Kekacauan media yang membuat dunia privat tidak
lagi menjadi suatu rahasia malah telah menjadi tontonan media-media sosial,
sebut saja facebook yang dimana orang bisa membuat status kesehariannya, memposting
foto-foto mereka setiap menit dan detik
sehingga manusia saat ini berhubungan cukup hanya dengan dunia maya tanpa harus
bertemu sehingga memunculkan banyak istilah-istilah yang unik di media masa
seperti “kalau ada yang nyari aku
bilangin suruh aja cari di google”. Intensitas bertemu saat ini sudah
tidak lagi dilihat secara face to face atau bertemu secara langsung,
akan tetapi intensitas bertemu diukur lewat sejauhmana menggunakan media sosial
sehingga harus memunculkan istilah di atas. Penggunaan media sosial yang
belebihan sehingga berdampak pada bangkitnya dunia simulakra dan berakhirnya
kehidupan sosial, karena manusia lebih
senang hidup dalam dunia maya dan menyendiri dan pada akhirnya mereka terjebak dalam simulakra dan tentu dapat dipastikan telah berakhir kehidupan
sosialnya. Sebagai contoh; seseorang
lebih memilih bermain video games di rumah ketimbang bermain di luar
bersama teman-temannya, para ibu rumah tangga yang lebih memilih menonton
sinetron ketimbang melakukan aktivitas sosial di luar, begitu pula para pecandu
internet atau bacaan (komik) yang lebih memilih menghabiskan banyak waktunya
guna melakoni kegemarannya tersebut ketimbang berinteraksi dengan sesamanya.
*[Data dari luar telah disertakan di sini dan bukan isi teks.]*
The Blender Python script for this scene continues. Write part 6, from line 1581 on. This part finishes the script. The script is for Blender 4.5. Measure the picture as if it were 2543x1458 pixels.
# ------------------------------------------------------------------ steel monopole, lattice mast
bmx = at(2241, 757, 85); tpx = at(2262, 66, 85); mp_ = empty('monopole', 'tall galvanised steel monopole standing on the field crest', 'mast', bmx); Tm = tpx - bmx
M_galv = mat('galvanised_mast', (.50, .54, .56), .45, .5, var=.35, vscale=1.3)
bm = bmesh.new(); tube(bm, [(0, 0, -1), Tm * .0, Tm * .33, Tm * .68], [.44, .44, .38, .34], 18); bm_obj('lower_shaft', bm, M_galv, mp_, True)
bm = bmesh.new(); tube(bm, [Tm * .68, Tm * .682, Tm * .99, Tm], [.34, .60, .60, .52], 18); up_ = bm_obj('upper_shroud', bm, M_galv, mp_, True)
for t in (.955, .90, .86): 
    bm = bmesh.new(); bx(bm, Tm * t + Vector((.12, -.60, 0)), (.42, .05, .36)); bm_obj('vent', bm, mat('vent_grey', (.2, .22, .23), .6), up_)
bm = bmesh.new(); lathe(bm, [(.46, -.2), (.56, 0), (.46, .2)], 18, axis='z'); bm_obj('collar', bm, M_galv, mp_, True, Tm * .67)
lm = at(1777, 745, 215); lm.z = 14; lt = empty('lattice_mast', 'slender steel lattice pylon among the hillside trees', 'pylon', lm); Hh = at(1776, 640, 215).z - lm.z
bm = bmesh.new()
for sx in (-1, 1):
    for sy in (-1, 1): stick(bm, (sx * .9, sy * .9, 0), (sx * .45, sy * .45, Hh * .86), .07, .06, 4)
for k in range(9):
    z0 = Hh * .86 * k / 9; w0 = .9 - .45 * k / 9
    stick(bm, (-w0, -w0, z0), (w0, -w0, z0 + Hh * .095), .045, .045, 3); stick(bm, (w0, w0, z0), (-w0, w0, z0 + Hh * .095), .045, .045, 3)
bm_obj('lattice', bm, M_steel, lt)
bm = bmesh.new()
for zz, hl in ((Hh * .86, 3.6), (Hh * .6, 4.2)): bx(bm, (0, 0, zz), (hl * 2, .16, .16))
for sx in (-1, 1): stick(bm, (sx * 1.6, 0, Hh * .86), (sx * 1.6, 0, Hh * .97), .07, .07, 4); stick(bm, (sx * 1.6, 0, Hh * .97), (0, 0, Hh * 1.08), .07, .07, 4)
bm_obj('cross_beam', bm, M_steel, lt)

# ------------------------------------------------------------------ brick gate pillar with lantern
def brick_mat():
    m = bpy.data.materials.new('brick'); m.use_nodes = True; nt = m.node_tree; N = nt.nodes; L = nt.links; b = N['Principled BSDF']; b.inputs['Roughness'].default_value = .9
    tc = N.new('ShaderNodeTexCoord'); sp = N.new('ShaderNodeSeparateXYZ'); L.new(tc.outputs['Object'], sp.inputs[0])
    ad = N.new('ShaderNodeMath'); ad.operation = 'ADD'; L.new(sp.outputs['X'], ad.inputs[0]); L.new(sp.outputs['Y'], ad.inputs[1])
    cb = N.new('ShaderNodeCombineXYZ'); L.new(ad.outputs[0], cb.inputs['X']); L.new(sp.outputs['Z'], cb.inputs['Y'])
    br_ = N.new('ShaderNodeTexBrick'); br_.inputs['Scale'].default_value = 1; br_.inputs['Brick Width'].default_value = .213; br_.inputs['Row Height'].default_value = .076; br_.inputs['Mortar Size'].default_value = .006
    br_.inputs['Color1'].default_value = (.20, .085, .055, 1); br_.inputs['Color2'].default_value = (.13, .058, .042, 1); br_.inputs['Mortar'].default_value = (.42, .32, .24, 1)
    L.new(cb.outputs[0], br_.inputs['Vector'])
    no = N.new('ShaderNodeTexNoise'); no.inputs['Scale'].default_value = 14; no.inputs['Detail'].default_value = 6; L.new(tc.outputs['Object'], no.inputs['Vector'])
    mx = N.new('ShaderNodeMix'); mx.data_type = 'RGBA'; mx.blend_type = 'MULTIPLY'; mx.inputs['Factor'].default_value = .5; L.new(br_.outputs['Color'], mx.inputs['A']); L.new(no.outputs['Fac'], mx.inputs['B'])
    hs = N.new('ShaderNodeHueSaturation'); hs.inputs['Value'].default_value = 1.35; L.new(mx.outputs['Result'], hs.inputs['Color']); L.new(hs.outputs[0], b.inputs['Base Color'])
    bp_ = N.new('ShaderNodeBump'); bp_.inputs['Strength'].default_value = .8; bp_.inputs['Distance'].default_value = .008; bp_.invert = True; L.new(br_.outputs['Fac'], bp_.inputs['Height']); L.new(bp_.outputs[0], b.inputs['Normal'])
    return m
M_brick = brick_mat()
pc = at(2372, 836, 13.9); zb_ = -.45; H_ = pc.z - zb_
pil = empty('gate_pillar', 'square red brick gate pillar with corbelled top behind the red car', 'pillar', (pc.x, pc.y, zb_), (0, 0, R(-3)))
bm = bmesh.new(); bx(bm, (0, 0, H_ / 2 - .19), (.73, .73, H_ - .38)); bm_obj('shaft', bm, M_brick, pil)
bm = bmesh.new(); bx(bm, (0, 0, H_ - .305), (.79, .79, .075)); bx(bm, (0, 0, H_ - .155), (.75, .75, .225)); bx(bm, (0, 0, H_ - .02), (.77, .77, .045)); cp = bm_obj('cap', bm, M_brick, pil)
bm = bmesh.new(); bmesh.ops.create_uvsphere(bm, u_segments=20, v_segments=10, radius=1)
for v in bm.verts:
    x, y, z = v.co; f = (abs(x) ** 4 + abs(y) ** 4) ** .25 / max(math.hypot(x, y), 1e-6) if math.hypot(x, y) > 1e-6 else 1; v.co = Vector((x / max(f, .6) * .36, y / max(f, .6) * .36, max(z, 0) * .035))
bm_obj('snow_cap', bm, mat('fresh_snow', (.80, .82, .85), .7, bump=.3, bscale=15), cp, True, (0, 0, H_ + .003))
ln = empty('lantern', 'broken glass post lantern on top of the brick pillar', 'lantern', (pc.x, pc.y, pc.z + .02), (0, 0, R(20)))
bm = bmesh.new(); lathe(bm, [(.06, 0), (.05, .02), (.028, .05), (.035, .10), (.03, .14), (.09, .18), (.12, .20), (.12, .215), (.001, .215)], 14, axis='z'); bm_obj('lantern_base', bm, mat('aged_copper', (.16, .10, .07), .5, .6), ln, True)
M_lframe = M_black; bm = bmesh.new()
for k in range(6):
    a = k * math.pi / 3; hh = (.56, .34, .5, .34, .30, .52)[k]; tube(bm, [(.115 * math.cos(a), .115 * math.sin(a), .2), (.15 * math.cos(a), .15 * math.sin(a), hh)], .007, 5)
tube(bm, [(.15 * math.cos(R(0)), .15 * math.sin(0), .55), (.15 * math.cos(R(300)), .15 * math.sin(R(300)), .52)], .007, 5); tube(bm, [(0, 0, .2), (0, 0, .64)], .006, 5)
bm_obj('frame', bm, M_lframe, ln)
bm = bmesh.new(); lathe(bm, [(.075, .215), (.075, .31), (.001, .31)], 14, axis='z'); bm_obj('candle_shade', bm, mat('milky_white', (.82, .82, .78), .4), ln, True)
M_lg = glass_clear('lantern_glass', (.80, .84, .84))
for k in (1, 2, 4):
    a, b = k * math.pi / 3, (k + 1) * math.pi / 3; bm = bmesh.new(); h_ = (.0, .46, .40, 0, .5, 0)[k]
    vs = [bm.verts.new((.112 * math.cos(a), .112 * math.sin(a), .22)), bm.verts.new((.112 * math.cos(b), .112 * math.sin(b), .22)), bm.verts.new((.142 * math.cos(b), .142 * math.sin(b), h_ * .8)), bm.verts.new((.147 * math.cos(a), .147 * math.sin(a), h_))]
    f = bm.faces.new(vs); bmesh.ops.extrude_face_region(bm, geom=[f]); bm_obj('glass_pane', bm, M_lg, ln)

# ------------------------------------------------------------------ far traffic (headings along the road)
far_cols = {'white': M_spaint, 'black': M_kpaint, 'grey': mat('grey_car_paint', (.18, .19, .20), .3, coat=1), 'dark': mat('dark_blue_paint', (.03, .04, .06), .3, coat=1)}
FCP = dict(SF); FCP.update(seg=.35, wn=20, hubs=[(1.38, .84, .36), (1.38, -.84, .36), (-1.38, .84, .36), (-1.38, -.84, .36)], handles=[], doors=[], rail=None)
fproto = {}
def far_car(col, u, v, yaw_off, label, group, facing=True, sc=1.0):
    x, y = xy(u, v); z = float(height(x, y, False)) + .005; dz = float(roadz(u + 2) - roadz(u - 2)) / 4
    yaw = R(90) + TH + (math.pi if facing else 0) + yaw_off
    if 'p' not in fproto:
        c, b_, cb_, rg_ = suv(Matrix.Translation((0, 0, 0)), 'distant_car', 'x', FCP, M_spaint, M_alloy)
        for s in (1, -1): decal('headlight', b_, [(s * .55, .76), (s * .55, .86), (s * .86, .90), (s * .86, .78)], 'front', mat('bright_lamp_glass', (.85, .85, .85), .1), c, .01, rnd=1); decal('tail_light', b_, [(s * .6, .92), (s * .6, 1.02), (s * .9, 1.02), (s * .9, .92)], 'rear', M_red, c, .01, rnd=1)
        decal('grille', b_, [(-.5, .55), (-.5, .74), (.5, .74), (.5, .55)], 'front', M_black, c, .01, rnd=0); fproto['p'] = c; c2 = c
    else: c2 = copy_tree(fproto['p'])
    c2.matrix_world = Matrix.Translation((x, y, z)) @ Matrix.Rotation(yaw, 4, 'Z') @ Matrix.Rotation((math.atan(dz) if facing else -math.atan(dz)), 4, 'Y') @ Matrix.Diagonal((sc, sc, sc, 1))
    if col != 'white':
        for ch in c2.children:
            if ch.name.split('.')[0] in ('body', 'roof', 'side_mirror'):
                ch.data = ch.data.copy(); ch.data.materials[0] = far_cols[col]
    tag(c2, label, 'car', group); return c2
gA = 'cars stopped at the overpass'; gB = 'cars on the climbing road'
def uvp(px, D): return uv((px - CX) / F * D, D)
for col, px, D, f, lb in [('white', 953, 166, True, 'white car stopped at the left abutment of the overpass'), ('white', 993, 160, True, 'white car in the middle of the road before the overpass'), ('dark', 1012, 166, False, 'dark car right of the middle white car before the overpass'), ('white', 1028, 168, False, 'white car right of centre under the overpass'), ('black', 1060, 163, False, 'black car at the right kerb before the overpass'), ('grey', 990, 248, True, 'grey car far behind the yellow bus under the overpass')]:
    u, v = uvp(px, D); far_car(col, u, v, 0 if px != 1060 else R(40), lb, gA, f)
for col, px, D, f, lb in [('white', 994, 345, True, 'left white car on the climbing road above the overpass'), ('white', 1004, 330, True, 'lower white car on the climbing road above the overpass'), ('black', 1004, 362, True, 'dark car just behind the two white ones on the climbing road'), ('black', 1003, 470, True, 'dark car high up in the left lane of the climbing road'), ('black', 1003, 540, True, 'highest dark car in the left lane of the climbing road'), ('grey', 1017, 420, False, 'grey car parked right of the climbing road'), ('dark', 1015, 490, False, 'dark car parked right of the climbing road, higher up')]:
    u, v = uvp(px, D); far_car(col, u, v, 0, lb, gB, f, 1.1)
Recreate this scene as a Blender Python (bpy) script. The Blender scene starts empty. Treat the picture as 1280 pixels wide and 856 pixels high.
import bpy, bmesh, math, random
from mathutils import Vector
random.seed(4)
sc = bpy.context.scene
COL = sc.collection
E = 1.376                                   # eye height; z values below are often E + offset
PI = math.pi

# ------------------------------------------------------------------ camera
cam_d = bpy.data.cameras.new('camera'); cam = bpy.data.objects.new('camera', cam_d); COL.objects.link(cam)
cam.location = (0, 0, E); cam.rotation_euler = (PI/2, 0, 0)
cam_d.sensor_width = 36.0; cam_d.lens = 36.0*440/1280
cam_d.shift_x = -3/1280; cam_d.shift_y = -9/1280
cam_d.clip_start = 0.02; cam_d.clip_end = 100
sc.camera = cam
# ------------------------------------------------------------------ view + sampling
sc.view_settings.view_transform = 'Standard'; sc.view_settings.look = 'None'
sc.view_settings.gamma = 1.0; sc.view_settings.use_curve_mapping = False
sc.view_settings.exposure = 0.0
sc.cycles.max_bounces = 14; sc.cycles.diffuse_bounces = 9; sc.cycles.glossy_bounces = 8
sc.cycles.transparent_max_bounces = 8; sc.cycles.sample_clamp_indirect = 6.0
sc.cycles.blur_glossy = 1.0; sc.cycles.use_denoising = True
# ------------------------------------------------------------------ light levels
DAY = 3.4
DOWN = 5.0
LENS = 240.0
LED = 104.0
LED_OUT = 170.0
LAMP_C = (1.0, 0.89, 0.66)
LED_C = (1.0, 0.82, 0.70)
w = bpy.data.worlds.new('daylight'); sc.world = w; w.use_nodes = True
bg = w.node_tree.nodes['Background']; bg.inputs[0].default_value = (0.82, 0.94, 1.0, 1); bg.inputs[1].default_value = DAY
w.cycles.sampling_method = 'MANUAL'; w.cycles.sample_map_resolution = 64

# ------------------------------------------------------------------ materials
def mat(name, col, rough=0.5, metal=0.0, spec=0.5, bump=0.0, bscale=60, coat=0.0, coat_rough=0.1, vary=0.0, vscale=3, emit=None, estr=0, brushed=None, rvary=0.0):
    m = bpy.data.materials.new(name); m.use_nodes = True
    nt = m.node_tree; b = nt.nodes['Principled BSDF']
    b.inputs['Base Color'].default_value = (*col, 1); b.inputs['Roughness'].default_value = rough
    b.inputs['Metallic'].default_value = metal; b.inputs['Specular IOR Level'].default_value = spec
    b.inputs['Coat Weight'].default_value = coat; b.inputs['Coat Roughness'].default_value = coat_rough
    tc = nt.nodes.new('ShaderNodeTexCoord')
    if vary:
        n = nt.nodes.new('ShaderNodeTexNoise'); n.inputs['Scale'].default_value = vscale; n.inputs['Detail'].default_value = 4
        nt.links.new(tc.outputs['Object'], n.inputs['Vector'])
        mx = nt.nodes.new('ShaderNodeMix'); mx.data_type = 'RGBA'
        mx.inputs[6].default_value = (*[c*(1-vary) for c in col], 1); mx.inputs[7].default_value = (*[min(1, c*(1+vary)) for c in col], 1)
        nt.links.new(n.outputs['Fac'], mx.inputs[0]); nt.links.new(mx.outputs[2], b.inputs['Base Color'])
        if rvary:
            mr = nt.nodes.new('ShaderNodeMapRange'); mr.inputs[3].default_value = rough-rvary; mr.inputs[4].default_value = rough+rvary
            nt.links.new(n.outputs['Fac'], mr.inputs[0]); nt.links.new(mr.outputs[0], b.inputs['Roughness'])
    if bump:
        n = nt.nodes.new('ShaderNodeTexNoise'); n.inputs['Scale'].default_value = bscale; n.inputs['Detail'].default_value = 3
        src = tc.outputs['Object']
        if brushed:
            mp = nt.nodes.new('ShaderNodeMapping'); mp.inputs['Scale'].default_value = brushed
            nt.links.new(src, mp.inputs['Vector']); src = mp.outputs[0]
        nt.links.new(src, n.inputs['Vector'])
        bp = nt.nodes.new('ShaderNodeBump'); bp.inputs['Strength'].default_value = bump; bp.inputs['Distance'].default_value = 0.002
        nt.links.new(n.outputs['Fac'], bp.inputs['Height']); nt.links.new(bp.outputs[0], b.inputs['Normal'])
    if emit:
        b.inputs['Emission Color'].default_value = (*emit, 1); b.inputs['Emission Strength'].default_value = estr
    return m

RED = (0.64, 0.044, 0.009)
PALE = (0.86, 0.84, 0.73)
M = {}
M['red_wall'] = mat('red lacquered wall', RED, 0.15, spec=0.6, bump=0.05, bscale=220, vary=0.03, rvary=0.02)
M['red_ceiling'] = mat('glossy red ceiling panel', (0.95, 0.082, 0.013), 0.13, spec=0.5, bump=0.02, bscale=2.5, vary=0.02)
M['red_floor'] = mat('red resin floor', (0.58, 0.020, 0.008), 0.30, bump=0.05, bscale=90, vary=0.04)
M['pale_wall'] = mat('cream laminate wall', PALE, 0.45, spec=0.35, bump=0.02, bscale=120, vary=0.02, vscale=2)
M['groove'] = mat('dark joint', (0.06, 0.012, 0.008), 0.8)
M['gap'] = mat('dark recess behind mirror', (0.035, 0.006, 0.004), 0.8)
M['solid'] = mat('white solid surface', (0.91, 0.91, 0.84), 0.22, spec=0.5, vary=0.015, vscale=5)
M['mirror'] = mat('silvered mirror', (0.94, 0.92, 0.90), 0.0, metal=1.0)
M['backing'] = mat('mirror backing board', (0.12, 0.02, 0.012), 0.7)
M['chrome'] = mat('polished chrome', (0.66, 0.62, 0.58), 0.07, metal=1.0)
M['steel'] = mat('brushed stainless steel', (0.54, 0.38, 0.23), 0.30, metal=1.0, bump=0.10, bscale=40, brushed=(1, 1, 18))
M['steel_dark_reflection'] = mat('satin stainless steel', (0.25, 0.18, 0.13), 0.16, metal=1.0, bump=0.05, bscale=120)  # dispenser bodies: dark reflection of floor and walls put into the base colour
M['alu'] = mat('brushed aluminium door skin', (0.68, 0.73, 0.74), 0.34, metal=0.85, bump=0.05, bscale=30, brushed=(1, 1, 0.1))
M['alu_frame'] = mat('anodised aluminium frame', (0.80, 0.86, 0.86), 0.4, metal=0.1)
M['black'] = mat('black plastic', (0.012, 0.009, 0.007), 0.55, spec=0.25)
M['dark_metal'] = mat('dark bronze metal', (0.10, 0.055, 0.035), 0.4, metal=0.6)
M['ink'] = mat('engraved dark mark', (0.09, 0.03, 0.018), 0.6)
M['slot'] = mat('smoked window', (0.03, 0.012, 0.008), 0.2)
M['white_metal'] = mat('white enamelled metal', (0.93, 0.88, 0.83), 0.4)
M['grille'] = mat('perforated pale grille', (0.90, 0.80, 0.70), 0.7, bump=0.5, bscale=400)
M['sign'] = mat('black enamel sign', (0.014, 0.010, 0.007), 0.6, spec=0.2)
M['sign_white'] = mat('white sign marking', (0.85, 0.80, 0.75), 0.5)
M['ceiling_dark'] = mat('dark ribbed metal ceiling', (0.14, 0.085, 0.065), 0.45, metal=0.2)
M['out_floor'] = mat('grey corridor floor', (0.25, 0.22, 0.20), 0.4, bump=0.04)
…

Apabila masyarakat terlalu ekstasi dengan
media-media dalam hidupnya maka hal tersebut mengindikasikan matinya dunia sosial
social life, karena manusia sudah tidak mampu lagi berhubungan secara
nyata, akan tetapi lebih cendrung berhubungan di dunia maya. Dan saat ini juga
masyarakat hidup ditengah-tengah informasi yang amat membludak akan tetapi miskin
akan makna, karena masyarakat selalu menggunakan topeng yang begitu tebal.